Chris Boyle is a director with a string of visually sharp music videos to his name. His videos bare the hallmarks of animation mixed with live action (he is a self-taught animator) and a sense of humour running throughout. Comedy, he says, is a "recurring theme" in his videos as he likes to direct songs which don't take themselves too seriously.

That idea of making music videos which don't take themselves too seriously reaches its zenith with the video for 'Reset', by Three Trapped Tigers. It's a frenzied nine minutes showing the life and times of a messiah stroke deluded fantasist who has performed a series of miracles in his young life. Underlying the comic potential is the appearance of Dr Lucien Sanchez as said messiah.

Reset is a song without those pesky words to add meaning, does this help?

"In general I find it a little easier to work on tracks that have no lyrics as briefs are a bit more open and you can be a bit more freeform in the edit, although artists are usually fairly understanding when you mess about with their track."

Indeed TTT were happy to add extra track for the video. And for his latest video Emmy the Great has allowed him to go on a "diversion" from the track for a couple of minutes.

The extra few seconds on 'Reset' is gratefully received. It's a great video, capturing the energy of a great song and it's also a triumph of Boyle's animation.

"My background is in animation and doing it myself was how I first started getting commissions."

Boyle has continued to stick with it.

"Now it's a budget thing. Much as though I'd love to work with an artist who could afford for me to shoot a boat from a helicopter (I'm talking to you, T-Pain), at the moment it's more likely that I'll have to use a 3d boat."
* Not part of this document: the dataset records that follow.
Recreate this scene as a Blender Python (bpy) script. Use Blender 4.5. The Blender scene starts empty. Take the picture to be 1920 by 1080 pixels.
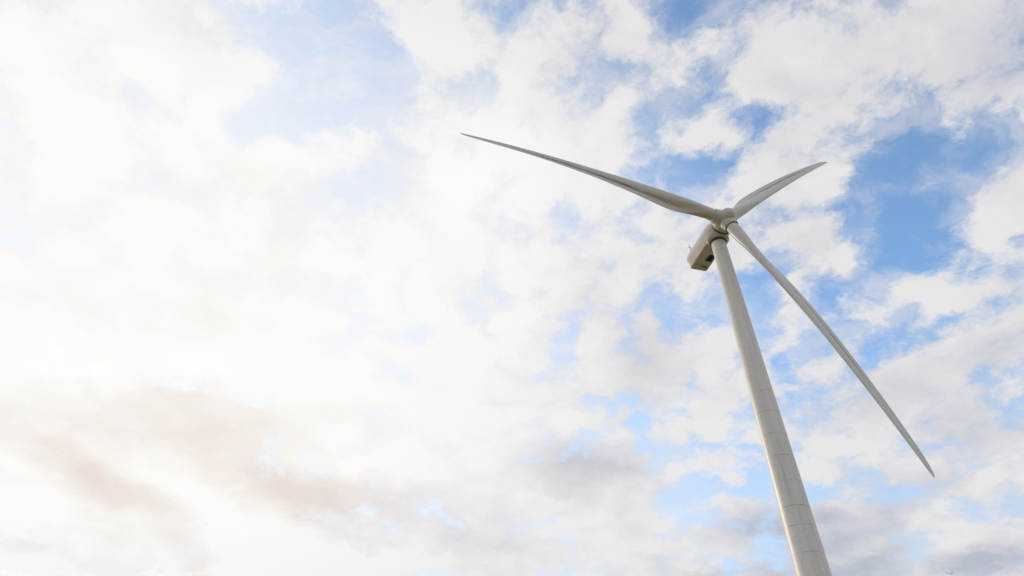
import bpy, bmesh, math, random
from math import sin, cos, pi, radians, sqrt
from mathutils import Vector, Matrix, Euler

scene = bpy.context.scene
COL = scene.collection

# ------------------------------------------------------------------ camera
PITCH, ROLL = 0.729883, 0.0500011
fwd = Vector((0, cos(PITCH), sin(PITCH)))
rgt = Vector((1, 0, 0))
upv = rgt.cross(fwd)
r2 = cos(ROLL) * rgt + sin(ROLL) * upv
u2 = -sin(ROLL) * rgt + cos(ROLL) * upv
cd = bpy.data.cameras.new("camera")
cd.sensor_width = 36.0
cd.lens = 1090.9 / 1920 * 36.0
cd.clip_start = 0.1
cd.clip_end = 20000
cam = bpy.data.objects.new("camera", cd)
COL.objects.link(cam)
m = Matrix((r2, u2, -fwd)).transposed().to_4x4()
m.translation = Vector((0, 0, 1.6))
cam.matrix_world = m
scene.camera = cam
scene.cycles.use_adaptive_sampling = True
scene.cycles.adaptive_threshold = 0.003
scene.cycles.adaptive_min_samples = 16

# ------------------------------------------------------------------ exposure
scene.view_settings.view_transform = 'Standard'
scene.view_settings.look = 'None'
EXPOSURE = 0.85
scene.view_settings.exposure = EXPOSURE
scene.view_settings.gamma = 1.0

# ------------------------------------------------------------------ sun
SUN_AZ, SUN_EL = radians(-36), radians(21)          # azimuth measured from +Y towards +X
sun_dir = Vector((sin(SUN_AZ) * cos(SUN_EL), cos(SUN_AZ) * cos(SUN_EL), sin(SUN_EL)))
sl = bpy.data.lights.new("sun", 'SUN')
sl.energy = 0.8
sl.angle = radians(12)
sl.color = (1.0, 0.87, 0.70)
so = bpy.data.objects.new("sun", sl)
COL.objects.link(so)
so.rotation_euler = sun_dir.to_track_quat('Z', 'Y').to_euler()
so.location = (0, 0, 150)

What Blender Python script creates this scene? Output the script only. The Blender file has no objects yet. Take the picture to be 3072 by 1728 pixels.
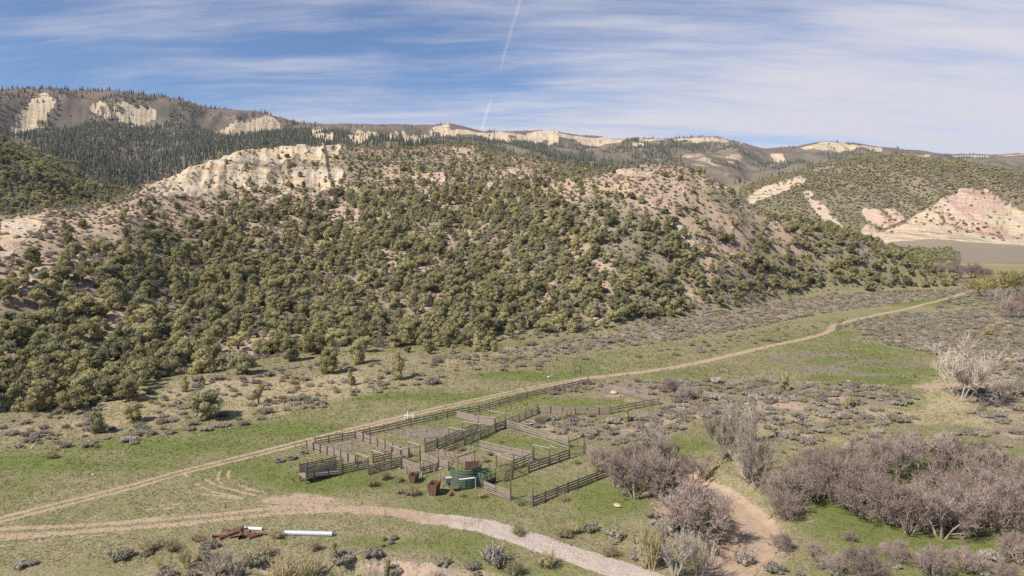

Animation might be cheaper, but with constant updates those cost must spiral, surely?

"I use a combination of 2d and 3d animation packages and NLE's - whatever works for the job really. The only piece of technology that gets updated fairly regularly would be the camera that I shoot on as there's always something available to rent that needs less light and looks better."

Boyle now has a core team around him. He uses the same DOP and Art Director in all his videos. The team on all the videos might be the same but Boyle doesn't like to tread the same ground twice: "I'm wary of stamping work to the extent that you're only making variations on a theme," he says.

He certainly has variety. There's the video for 'Whiplash', by Little Fish, a black and white offering where the lead singer puts in one hell of a performance. Then there's 'I'm Not Gonna Teach Your Boyfriend How to Dance With You' by Black Kids. A song and video which should produce instant recall as it became the official and ever present theme of 2007. Boyle's also directed 'Tatoo' by the Who, a video which has no live action and is 100% animated.

One of my favourite Boyle videos is for the song 'Down', by the two-piece outfit Summer Camp. It's inspired by John Carpenter and the tumblr, 'If We Don't, Remember Me'. It also shows the sheer number of favours you have to call in to make a video (pretty sure the drummer from Brontide is in there somewhere).

Here he is talking about it.

"The concept was to make a series of looping Tim Burton/John Carpenter moments. A cross between Beetlejuice and Halloween.

"There were two main challenges in making the video. Firstly, technically shooting it so that it would all loop. Secondly, a tiny budget.

"The looping shots were made by finding actions that could be repeated live, i.e. shooting someone flicking the jelly repeatedly, then isolating the movement in post and freezing the rest of the frame. The budget issue was solved by getting a bunch of people to work for free, shooting in a friend's house, and borrowing a camera. In various shots you can see me, my flatmates, my girlfriend, the production manager, the 1st AD and the Art director. Basically I burnt all my favours for a year in 180 seconds!"